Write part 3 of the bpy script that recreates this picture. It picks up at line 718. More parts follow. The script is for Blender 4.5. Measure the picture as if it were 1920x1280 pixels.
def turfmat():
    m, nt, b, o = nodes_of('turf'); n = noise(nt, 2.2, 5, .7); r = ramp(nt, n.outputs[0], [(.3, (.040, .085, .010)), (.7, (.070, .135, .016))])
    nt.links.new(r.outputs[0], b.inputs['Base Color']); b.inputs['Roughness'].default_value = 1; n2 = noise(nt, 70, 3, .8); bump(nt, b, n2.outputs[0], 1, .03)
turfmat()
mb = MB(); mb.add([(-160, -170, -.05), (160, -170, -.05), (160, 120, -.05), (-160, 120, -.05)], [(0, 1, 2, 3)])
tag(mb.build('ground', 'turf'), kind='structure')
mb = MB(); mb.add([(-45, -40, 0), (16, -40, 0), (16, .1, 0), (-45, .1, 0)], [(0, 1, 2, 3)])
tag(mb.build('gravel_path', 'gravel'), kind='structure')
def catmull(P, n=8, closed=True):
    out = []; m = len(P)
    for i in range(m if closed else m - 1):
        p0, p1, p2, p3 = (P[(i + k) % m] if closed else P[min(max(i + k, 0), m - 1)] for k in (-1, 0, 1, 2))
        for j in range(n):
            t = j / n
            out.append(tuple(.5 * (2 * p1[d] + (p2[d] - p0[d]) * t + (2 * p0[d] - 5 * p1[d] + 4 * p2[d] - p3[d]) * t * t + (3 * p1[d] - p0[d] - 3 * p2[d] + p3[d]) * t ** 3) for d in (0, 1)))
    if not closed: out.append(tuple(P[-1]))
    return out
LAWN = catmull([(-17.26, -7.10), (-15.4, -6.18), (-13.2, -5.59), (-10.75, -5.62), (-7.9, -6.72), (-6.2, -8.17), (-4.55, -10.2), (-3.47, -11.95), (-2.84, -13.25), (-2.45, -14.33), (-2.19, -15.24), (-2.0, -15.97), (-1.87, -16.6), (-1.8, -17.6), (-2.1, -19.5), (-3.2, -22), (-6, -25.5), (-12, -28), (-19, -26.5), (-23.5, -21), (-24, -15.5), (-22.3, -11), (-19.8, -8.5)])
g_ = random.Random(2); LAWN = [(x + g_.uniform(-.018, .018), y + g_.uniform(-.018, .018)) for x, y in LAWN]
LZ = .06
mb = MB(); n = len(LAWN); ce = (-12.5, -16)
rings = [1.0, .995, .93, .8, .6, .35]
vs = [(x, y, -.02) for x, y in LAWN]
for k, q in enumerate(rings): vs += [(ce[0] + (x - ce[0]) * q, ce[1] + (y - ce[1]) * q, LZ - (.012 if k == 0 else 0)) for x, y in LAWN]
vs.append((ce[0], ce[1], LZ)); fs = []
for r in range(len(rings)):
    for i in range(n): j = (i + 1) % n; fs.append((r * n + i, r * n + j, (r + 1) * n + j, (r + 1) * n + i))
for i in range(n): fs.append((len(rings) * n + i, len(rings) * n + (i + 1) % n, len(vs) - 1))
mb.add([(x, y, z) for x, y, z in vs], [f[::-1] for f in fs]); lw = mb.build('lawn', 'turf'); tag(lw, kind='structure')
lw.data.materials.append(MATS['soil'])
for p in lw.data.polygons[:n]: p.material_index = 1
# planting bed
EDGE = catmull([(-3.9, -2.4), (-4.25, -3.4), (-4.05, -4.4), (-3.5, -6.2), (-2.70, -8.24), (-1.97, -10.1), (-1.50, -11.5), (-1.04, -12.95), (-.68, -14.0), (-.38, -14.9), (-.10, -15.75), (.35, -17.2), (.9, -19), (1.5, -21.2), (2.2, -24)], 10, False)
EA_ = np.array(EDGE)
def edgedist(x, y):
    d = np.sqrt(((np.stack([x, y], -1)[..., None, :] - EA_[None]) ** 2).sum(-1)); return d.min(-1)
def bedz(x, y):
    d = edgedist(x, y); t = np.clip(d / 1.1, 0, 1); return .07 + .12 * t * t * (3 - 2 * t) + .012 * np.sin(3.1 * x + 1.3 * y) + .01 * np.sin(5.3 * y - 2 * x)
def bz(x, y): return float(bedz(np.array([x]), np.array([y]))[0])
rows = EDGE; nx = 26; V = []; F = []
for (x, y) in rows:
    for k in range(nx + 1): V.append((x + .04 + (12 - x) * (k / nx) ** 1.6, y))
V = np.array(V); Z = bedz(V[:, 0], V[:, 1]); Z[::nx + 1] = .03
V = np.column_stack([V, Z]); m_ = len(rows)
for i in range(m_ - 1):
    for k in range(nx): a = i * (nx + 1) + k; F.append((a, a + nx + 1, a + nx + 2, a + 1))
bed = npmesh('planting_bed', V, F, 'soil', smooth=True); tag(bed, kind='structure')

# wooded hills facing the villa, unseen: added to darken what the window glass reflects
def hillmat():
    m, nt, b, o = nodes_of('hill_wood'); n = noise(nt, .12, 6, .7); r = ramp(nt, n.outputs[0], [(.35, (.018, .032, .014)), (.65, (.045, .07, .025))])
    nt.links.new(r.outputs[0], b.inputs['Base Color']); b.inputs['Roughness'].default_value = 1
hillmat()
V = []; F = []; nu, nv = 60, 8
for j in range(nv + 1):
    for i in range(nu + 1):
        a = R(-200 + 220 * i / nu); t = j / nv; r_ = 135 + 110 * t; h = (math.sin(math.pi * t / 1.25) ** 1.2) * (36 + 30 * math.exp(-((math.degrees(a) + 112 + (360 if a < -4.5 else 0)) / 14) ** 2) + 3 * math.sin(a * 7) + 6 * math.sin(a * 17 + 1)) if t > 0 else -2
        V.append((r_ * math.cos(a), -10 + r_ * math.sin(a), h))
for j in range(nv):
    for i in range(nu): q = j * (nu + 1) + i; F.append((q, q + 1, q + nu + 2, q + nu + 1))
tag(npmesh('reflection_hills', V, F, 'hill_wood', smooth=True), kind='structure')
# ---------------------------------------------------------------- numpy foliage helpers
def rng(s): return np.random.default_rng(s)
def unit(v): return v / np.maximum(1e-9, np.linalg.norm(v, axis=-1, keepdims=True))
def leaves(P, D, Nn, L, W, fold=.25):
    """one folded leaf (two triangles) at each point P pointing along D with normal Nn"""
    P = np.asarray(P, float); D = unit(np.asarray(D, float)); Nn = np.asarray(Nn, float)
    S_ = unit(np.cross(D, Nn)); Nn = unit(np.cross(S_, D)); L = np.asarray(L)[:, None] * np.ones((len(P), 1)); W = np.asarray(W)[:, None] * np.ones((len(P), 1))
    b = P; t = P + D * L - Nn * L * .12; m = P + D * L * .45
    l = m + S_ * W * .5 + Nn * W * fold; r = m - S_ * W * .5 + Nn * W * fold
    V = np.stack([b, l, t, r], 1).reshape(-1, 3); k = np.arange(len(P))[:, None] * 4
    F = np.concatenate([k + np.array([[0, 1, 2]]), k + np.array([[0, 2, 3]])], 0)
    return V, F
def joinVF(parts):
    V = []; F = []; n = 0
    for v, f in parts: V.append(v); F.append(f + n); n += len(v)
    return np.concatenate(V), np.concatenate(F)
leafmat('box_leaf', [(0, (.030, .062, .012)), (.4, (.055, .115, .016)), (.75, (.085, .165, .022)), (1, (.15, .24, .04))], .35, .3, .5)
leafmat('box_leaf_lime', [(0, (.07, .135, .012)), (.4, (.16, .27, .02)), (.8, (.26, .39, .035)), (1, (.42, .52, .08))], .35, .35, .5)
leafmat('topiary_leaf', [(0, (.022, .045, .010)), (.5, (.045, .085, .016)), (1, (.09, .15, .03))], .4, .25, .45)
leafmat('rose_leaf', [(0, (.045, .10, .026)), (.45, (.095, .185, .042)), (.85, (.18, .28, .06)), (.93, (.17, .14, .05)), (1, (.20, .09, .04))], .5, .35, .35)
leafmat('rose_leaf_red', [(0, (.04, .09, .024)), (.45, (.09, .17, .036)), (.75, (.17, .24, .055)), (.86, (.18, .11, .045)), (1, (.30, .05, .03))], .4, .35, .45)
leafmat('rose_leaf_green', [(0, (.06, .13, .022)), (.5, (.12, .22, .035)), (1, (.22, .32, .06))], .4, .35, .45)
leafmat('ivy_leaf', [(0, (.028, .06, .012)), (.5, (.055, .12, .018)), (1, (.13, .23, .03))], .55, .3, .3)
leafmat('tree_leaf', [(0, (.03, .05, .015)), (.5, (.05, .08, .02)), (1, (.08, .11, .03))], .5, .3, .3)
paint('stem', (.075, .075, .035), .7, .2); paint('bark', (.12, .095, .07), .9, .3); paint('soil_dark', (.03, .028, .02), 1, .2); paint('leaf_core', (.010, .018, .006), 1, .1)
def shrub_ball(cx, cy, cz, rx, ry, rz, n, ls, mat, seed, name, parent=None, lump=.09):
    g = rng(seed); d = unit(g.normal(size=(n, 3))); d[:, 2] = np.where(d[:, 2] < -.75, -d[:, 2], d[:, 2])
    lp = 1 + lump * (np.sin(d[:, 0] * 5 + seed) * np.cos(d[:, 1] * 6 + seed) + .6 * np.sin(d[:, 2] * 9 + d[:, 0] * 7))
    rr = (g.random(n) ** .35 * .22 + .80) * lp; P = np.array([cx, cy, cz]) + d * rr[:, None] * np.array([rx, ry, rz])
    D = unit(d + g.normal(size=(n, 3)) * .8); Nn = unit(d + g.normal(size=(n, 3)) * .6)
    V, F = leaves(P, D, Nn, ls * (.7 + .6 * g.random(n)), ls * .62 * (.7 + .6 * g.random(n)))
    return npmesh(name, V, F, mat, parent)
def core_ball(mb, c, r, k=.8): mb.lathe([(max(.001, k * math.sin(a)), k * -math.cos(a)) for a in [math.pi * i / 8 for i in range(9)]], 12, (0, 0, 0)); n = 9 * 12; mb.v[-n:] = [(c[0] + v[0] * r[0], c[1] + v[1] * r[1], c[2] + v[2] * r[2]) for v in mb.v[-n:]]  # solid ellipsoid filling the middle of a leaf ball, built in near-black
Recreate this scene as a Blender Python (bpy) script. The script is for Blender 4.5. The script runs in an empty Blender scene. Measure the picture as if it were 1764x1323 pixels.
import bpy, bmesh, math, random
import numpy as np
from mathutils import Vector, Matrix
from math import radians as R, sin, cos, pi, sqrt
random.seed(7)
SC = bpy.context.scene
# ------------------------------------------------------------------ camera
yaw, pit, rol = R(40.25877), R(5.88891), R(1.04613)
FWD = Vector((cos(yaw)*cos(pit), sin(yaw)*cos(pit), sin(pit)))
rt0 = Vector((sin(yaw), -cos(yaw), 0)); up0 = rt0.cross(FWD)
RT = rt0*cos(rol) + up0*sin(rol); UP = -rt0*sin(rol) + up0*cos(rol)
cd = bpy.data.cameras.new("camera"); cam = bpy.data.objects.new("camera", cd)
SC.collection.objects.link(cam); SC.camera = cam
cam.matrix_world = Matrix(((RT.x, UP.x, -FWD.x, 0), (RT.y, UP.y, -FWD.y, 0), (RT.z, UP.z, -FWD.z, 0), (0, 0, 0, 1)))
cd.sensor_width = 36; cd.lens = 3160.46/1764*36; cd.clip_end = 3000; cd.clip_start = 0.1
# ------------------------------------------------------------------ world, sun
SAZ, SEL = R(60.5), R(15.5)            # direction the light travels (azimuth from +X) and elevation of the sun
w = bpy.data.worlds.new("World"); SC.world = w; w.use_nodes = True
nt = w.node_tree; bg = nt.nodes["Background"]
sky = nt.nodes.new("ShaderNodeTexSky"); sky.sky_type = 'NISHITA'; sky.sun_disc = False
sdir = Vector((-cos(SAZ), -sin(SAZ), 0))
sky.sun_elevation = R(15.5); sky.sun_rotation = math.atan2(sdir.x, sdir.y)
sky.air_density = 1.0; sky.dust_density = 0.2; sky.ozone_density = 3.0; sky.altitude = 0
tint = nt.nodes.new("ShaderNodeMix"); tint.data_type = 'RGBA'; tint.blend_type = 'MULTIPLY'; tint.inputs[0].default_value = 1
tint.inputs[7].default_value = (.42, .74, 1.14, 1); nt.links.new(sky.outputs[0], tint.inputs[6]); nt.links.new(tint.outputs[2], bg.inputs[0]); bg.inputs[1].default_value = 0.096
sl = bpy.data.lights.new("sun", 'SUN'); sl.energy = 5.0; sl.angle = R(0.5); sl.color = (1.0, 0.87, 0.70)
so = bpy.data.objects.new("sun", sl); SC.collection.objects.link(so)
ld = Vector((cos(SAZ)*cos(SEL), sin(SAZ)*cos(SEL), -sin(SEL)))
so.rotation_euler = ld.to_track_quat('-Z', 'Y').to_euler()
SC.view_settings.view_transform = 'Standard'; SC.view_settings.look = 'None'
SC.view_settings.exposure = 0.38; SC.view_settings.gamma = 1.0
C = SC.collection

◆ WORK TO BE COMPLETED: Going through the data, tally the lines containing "picture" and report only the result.

◆ EXERCISE RESPONSE: 2